Report each line of the data that includes the word "Blender".

____ Records provided

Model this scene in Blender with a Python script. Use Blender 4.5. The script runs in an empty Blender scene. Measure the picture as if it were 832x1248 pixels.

________
____ Records provided

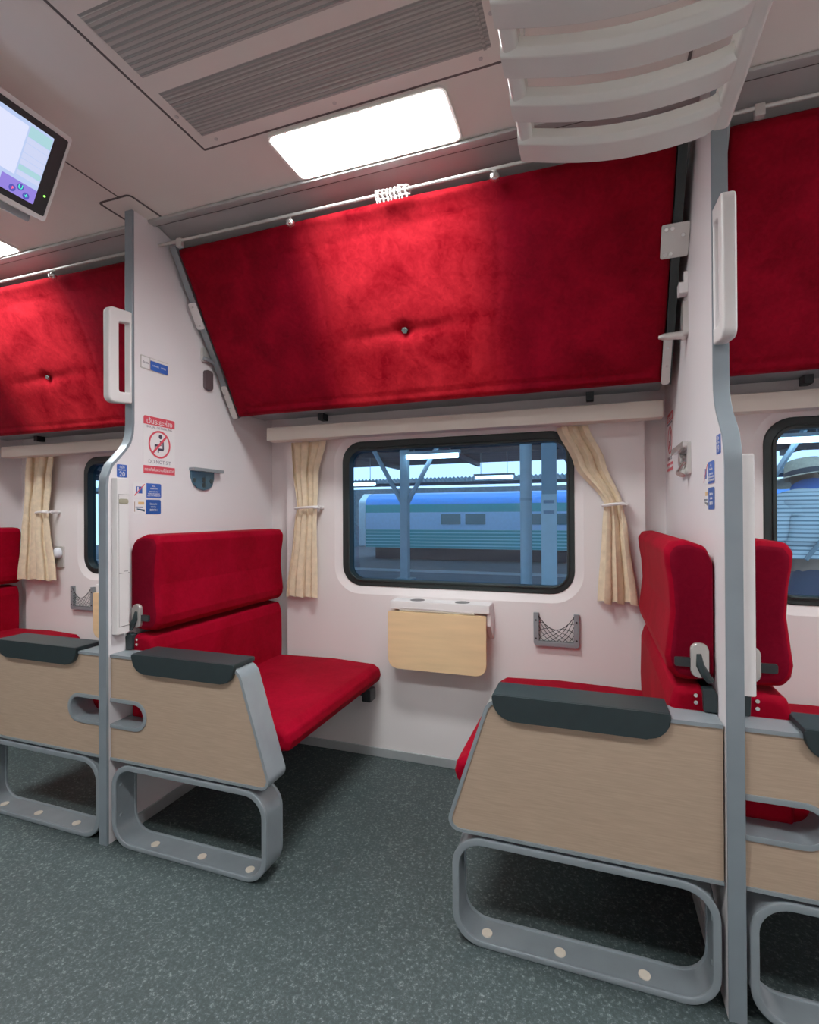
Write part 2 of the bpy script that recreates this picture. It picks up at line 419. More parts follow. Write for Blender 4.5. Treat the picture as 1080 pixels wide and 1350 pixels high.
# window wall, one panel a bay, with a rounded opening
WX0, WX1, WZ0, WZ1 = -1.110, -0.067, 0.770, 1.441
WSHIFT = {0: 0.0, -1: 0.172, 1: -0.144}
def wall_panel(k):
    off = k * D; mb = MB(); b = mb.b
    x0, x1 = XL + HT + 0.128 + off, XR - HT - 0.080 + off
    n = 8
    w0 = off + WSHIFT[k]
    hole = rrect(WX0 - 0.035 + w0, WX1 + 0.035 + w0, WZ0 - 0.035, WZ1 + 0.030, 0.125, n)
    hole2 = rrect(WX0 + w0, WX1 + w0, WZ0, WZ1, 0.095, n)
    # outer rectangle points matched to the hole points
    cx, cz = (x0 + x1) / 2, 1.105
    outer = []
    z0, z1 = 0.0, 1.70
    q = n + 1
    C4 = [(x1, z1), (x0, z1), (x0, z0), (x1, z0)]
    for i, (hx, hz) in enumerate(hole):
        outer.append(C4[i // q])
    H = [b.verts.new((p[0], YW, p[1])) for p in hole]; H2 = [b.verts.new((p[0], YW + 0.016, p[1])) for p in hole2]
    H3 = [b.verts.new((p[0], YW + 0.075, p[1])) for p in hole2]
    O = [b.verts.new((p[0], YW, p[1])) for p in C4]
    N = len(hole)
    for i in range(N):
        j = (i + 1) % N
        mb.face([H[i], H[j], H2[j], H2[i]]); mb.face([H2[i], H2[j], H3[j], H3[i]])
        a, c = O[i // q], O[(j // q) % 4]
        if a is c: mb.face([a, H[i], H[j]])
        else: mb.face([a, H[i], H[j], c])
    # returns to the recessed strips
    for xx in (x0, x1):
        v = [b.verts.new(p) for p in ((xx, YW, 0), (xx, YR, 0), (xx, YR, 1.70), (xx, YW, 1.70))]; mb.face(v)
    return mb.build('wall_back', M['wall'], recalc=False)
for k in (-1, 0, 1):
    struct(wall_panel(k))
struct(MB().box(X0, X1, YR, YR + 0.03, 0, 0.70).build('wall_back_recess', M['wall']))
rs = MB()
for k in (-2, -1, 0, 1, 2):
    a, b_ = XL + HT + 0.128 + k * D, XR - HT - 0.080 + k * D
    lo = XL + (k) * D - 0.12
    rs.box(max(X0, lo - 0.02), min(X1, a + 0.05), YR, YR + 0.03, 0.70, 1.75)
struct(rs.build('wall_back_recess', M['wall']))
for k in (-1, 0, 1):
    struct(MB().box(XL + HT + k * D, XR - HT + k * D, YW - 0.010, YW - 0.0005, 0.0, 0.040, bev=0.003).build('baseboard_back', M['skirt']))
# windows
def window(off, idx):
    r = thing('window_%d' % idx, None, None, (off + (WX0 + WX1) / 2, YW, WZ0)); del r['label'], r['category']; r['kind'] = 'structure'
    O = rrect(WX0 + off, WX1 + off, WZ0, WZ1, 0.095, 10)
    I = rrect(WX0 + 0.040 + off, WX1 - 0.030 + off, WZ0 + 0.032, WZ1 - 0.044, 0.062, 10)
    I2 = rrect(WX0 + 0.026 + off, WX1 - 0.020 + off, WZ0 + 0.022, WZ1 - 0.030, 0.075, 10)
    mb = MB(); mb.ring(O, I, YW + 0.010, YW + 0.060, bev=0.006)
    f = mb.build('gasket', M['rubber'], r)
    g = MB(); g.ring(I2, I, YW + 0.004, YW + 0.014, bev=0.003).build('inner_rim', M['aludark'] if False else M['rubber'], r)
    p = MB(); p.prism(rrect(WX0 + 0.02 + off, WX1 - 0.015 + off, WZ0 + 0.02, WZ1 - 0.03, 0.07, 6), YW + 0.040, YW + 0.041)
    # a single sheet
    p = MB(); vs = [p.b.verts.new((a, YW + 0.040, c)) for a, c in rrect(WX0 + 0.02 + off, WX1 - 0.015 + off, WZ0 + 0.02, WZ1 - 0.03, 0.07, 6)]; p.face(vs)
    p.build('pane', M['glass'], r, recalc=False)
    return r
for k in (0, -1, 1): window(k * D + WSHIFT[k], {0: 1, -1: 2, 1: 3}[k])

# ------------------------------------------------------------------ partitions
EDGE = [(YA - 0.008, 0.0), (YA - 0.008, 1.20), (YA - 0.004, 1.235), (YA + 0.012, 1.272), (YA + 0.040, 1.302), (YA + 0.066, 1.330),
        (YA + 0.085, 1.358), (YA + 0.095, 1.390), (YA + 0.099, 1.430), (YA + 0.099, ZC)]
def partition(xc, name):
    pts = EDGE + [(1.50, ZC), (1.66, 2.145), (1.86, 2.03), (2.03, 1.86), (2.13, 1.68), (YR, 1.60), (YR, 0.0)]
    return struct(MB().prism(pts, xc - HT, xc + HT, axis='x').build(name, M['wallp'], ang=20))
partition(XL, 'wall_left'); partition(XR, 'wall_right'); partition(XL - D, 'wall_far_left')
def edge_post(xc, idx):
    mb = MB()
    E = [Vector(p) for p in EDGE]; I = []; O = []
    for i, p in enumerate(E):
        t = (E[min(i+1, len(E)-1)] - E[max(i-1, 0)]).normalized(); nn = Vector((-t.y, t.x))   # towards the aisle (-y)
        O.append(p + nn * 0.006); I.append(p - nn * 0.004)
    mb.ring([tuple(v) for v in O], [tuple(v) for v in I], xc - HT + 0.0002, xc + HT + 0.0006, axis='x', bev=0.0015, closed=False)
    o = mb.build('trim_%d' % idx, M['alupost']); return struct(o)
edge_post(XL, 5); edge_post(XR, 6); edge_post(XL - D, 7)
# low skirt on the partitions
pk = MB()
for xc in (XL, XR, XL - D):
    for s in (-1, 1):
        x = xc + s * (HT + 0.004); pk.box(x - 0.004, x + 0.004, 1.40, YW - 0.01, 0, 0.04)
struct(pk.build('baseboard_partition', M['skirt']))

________

Solution below:
Model this scene in Blender with a Python script. Use Blender 4.5. The script runs in an empty Blender scene. Measure the picture as if it were 832x1248 pixels.
Write part 2 of the bpy script that recreates this picture. It picks up at line 419. More parts follow. Write for Blender 4.5. Treat the picture as 1080 pixels wide and 1350 pixels high.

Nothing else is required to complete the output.